29 Syrian Christians killed in Aleppo during violent onslaught after threat from Turkey in approach to anniversary of Armenian genocide

Armenian and other solidly Christian neighbourhoods of Aleppo are reeling from a deadly rebel attack last week that peaked on Friday night (10 April) with rockets killing some 29 people, many of them children. At least 56 Christians were injured and seven Christian homes totally collapsed.

Aleppo has been left in ruins by months of fighting

Aleppo has seen massive destruction in the current conflict

Freedom House/CC BY 2.0

It was “a hell” said one Christian leader in Aleppo, describing the five hours from 9 pm until 2 am on Friday night and Saturday morning in which rockets rained down on the Christian homes. The final rocket to fall weighed 350kg but did not explode.

At least ten or eleven children were killed as they slept. In one home, a mother and her four children all died. But better news came on Saturday night when four other children were found alive under the ruins of one building.

Christians in Aleppo are in danger from attacks like these by forces within Syria but they are also aware of a chilling threat emanating from Turkey: “We will show all Armenians how to celebrate the 100thanniversary on 24 April.” This refers to the centenary of the worst year of the Armenian and Assyrian Genocide, which peaked in 1915. In that year some 800,000 Armenians were killed. Armenians focus their genocide remembrance on 24 April, the day on which Armenian leaders and intellectuals were targeted for deportation and killing. The whole genocide lasted three decades during which up to 3.75 million Armenians, Assyrians and other Christians were killed by the Ottoman Turks.
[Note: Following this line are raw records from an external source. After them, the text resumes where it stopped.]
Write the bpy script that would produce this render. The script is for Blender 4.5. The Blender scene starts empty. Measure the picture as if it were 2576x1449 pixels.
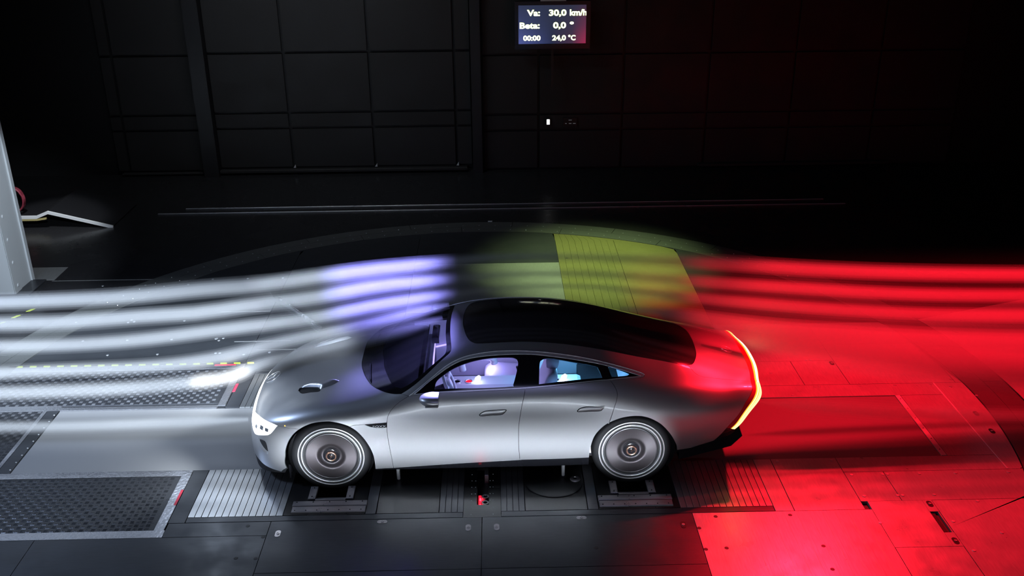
import bpy, bmesh, math, random
import numpy as np
from mathutils import Vector, Matrix
from mathutils.geometry import delaunay_2d_cdt
random.seed(4)
scene = bpy.context.scene
COL = scene.collection
D = bpy.data

# ------------------------------------------------------------------ camera
def look(pitch, yaw, roll):
    F = Vector((math.sin(yaw)*math.cos(pitch), math.cos(yaw)*math.cos(pitch), -math.sin(pitch)))
    R = F.cross(Vector((0, 0, 1))).normalized(); U = R.cross(F)
    R2 = R*math.cos(roll)+U*math.sin(roll); U2 = -R*math.sin(roll)+U*math.cos(roll)
    return Matrix((R2, U2, -F)).transposed()
cam = D.cameras.new('camera'); camo = D.objects.new('camera', cam); COL.objects.link(camo)
camo.location = (0.171607, -8.575657, 5.311676)
camo.rotation_euler = look(0.405353, 0.016465, -0.010218).to_euler()
cam.sensor_width = 36; cam.lens = 36*2435.083241/2576; cam.clip_end = 200
scene.camera = camo

# ------------------------------------------------------------------ world, lamps, exposure
w = D.worlds.new('world'); scene.world = w; w.use_nodes = True
w.node_tree.nodes['Background'].inputs[0].default_value = (.55, .6, .75, 1)
w.node_tree.nodes['Background'].inputs[1].default_value = .006
vs = scene.view_settings
vs.view_transform = 'Standard'; vs.look = 'None'; vs.gamma = 1; vs.exposure = 0
vs.use_curve_mapping = False
scene.display_settings.display_device = 'sRGB'
cy = scene.cycles
cy.use_denoising = True
cy.max_bounces = 6; cy.diffuse_bounces = 2; cy.glossy_bounces = 3; cy.transmission_bounces = 4
cy.volume_bounces = 0; cy.transparent_max_bounces = 12
cy.caustics_reflective = False; cy.caustics_refractive = False
cy.sample_clamp_indirect = 4; cy.sample_clamp_direct = 0
cy.use_adaptive_sampling = True; cy.adaptive_threshold = .03

def aim(o, tgt):
    o.rotation_euler = (Vector(tgt)-o.location).to_track_quat('-Z', 'Y').to_euler()
def area(name, loc, tgt, size, power, col, spread=180, roll=0):
    l = D.lights.new(name, 'AREA'); l.shape = 'RECTANGLE'; l.size, l.size_y = size
    l.energy = power; l.color = col; l.spread = math.radians(spread)
    o = D.objects.new(name, l); COL.objects.link(o); o.location = loc; aim(o, tgt)
    if roll: o.rotation_euler.rotate_axis('Z', math.radians(roll))
    return o
def spot(name, loc, tgt, ang, power, col, blend=.3, rad=.1):
    l = D.lights.new(name, 'SPOT'); l.energy = power; l.color = col; l.spot_size = math.radians(ang)
    l.spot_blend = blend; l.shadow_soft_size = rad
    o = D.objects.new(name, l); COL.objects.link(o); o.location = loc; aim(o, tgt)
    return o
def point(name, loc, power, col, rad=.05):
    l = D.lights.new(name, 'POINT'); l.energy = power; l.color = col; l.shadow_soft_size = rad
    o = D.objects.new(name, l); COL.objects.link(o); o.location = loc
    return o
WHT = (.72, .84, 1.0); RED = (1, .007, .022); BLU = (.34, .34, 1); GRN = (.60, .85, .34)
# unseen lamps added high on both sides, throwing beams across the smoke rake
area('white_beam_lamp', (-4.20, -9.2, 5.2), (-4.20, .04, .90), (4.1, 1.45), 128, WHT, 3)
area('white_fill_lamp', (-1.74, -4.6, 5.6), (-1.74, .04, 1.50), (.85, .8), 11, WHT, 4)
spot('nose_beam_lamp', (-2.76, -9.2, 5.2), (-2.76, .04, .645), 2.2, 26000, (1, .96, .90), .8, .05)  # added spots brighten the smoke just ahead of the nose
spot('nose_beam_lamp', (-2.46, -9.2, 5.2), (-2.46, .04, .715), 2.2, 26000, (1, .96, .90), .8, .05)
area('blue_beam_lamp', (-.90, 8.8, 5.5), (-.90, .04, 1.69), (.96, .68), 52, (.29, .28, 1), 3)
# floods and added fill lamps
spot('red_flood_lamp', (4.3, 1.95, 4.4), (4.80, -.80, 0), 74, 2250, RED, .40, .08)
area('red_beam_lamp', (5.35, -9.2, 5.2), (5.35, .04, 1.22), (6.6, 1.15), 85, RED, 3)  # added to lift the red smoke bands above the floor
spot('green_flood_lamp', (1.75, 4.4, 4.8), (1.65, 4.65, 0), 46, 2000, GRN, .9, .1)
spot('red_smoke_fill_lamp', (2.7, 1.0, 5.6), (2.25, .04, 1.7), 26, 200, RED, 1, .1)  # added red spot for the smoke behind the roof
area('side_strip_lamp', (-.15, -4.6, .40), (-.15, 0, .40), (3.6, .34), 18, (.80, .89, 1), 7)
area('side_line_lamp', (-.9, -4.4, .42), (-.9, 0, .46), (6.5, .12), 9, (.80, .89, 1), 90)
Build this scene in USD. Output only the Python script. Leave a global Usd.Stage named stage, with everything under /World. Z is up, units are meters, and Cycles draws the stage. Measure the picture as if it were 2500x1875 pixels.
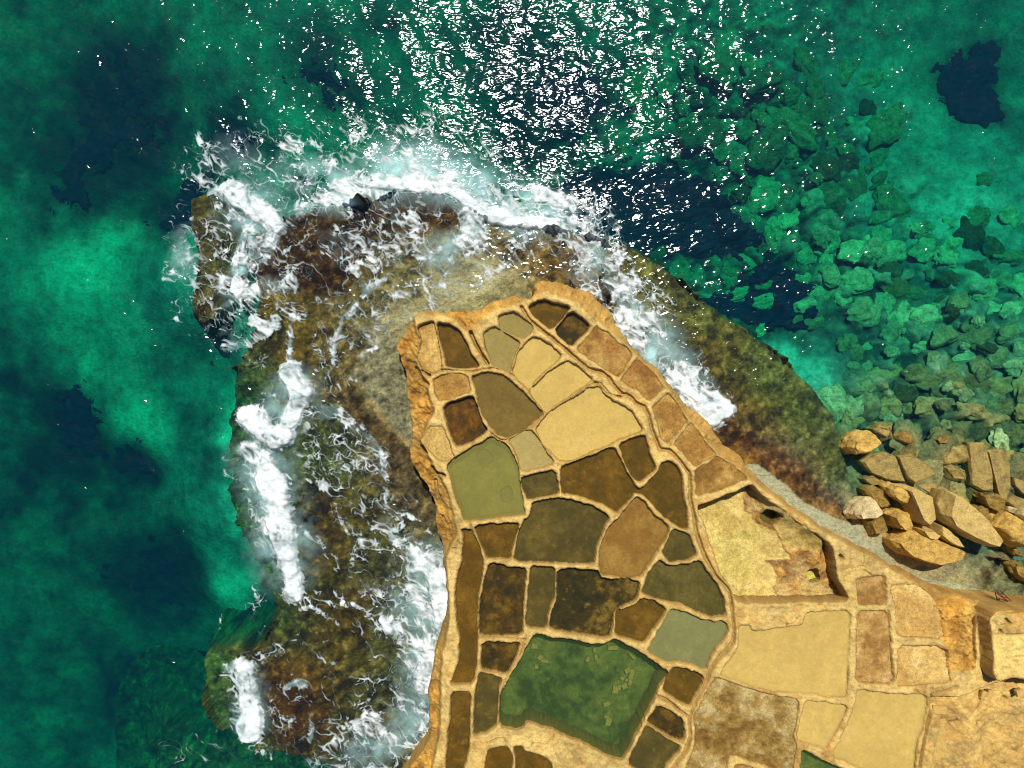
import math, numpy as np, trimesh, usdkit
from pxr import Usd, UsdGeom, UsdLux, UsdShade, Sdf, Gf, Vt
from PIL import Image, ImageDraw
from scipy import ndimage as ndi
from scipy.spatial import cKDTree
from shapely.geometry import Polygon

# ------------------------------------------------------------------ camera, sky, sun, exposure
stage = Usd.Stage.CreateInMemory()
UsdGeom.SetStageUpAxis(stage, "Z")
UsdGeom.SetStageMetersPerUnit(stage, 1.0)
world = UsdGeom.Xform.Define(stage, "/World")
stage.SetDefaultPrim(world.GetPrim())
CAM_H = 40.0
cam = UsdGeom.Camera.Define(stage, "/World/camera")
cam.AddTranslateOp().Set(Gf.Vec3d(0, 0, CAM_H))
cam.CreateHorizontalApertureAttr(36.0)
cam.CreateVerticalApertureAttr(27.0)
cam.CreateFocalLengthAttr(24.0)
cam.CreateClippingRangeAttr(Gf.Vec2f(0.1, 3000))
cam.CreateExposureAttr(0.12)
SUN_EL, SUN_AZ = math.radians(63.5), math.radians(3.0)
sun = UsdLux.DistantLight.Define(stage, "/World/sun")
sun.CreateIntensityAttr(1.25)
sun.CreateNormalizeAttr(True)
sun.CreateAngleAttr(0.53)
sun.CreateColorAttr(Gf.Vec3f(1.0, 0.98, 0.9))
sun.AddRotateZOp().Set(-math.degrees(SUN_AZ))
sun.AddRotateXOp().Set(-(90 - math.degrees(SUN_EL)))
sky = UsdLux.DomeLight.Define(stage, "/World/sky")
skym = usdkit.material(stage, "/World/Looks/sky", {
    "t": ("sky_texture", {"sky_type": "single_scattering", "sun_disc": False, "sun_elevation": SUN_EL, "sun_rotation": SUN_AZ}),
    "b": ("background_shader", {"strength": 0.06})}, [("t.color", "b.color")], surface="b.background")
UsdShade.MaterialBindingAPI.Apply(sky.GetPrim()).Bind(skym)
sky.GetPrim().SetCustomDataByKey("kind", "structure")
sky.GetPrim().SetCustomDataByKey("label", "clear blue daylight sky above the coast")

# ------------------------------------------------------------------ helpers
def lin(c):
    c = np.asarray(c, float) / 255.0
    return np.where(c <= 0.04045, c / 12.92, ((c + 0.055) / 1.055) ** 2.4)
SC = 60.0 / 2500
def W(p, z=0.0):
    """a point of the photograph (2500 x 1875) where it stands at height z"""
    p = np.asarray(p, float)
    f = SC * (CAM_H - z) / CAM_H
    return np.stack([(p[..., 0] - 1250) * f, (937.5 - p[..., 1]) * f], -1)
def crop(x0, y0, k):
    return lambda pts: [(x / k + x0, y / k + y0) for x, y in pts]
K6 = 2212 / 600
cA, cB, cC, cD = crop(950, 660, K6), crop(1450, 760, K6), crop(1000, 1060, K6), crop(1400, 1060, K6)
cE, cF, cG, cH = crop(1000, 1425, K6), crop(1400, 1425, K6), crop(1900, 1425, K6), crop(1900, 1000, K6)
cV = crop(0, 0, 2212 / 2500)
cS = crop(1800, 500, 3.16)
cN = lambda p: p
_G = {}
def vn(x, y, wl, seed):
    if seed not in _G:
        _G[seed] = np.random.default_rng(seed).random((128, 128))
    return (ndi.map_coordinates(_G[seed], [np.mod(y / wl, 128), np.mod(x / wl, 128)], order=3, mode="grid-wrap", prefilter=False) - 0.5) / 0.19
def fbm(x, y, wl, octaves=4, seed=0, gain=0.5):
    s, a, n = 0, 1.0, 0
    for o in range(octaves):
        s = s + a * vn(x + 13.1 * o, y - 7.7 * o, wl / 2 ** o, seed * 10 + o)
        n += a * a
        a *= gain
    return s / math.sqrt(n)
def sstep(a, b, x):
    t = np.clip((x - a) / (b - a), 0, 1)
    return t * t * (3 - 2 * t)
def chaikin(p, n=1):
    p = np.asarray(p, float)
    for _ in range(n):
        q = np.roll(p, -1, 0)
        p = np.stack([0.89 * p + 0.11 * q, 0.11 * p + 0.89 * q], 1).reshape(-1, 2)
    return p
def raster(polys, x0, y0, w, h, scale):
    """mask of polygons given in units of 1/scale cell"""
    im = Image.new("L", (w, h))
    d = ImageDraw.Draw(im)
    for p in polys:
        d.polygon([((x - x0) * scale, (y - y0) * scale) for x, y in p], fill=255)
    return np.asarray(im) > 127
def sdist(m):
    return ndi.distance_transform_edt(m) - ndi.distance_transform_edt(~m) + np.where(m, -0.5, 0.5)
_names = {}
def path(name, parent=None):
    base = parent.GetPath().pathString if parent else "/World"
    k = (base, name)
    _names[k] = _names.get(k, -1) + 1
    return base + "/" + (name if _names[k] == 0 else f"{name}_{_names[k]:03d}")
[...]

To make it even worse, the day of the attack was Good Friday for many of the Armenian Christians and by the time they came to Easter Sunday 12 April, many families were mourning their dead relatives and the whole community was in shock.

Christians in Aleppo cannot see what the future holds for them. Many of them are descended from Armenians who fled the genocide in Turkey and found a safe refuge in and around Aleppo. But Aleppo may never be safe for them again. Escape from Aleppo could be possible, but escape from Syria has become very difficult with Turkey closing the border and Lebanon now requiring visas. A Christian population of 400,000 in Aleppo had already been reduced to an estimated 85,000 by the end of March, as so many had fled. Syrian and Iraqi Christians fear that a new genocide, a hundred years after the first one, may soon become a reality.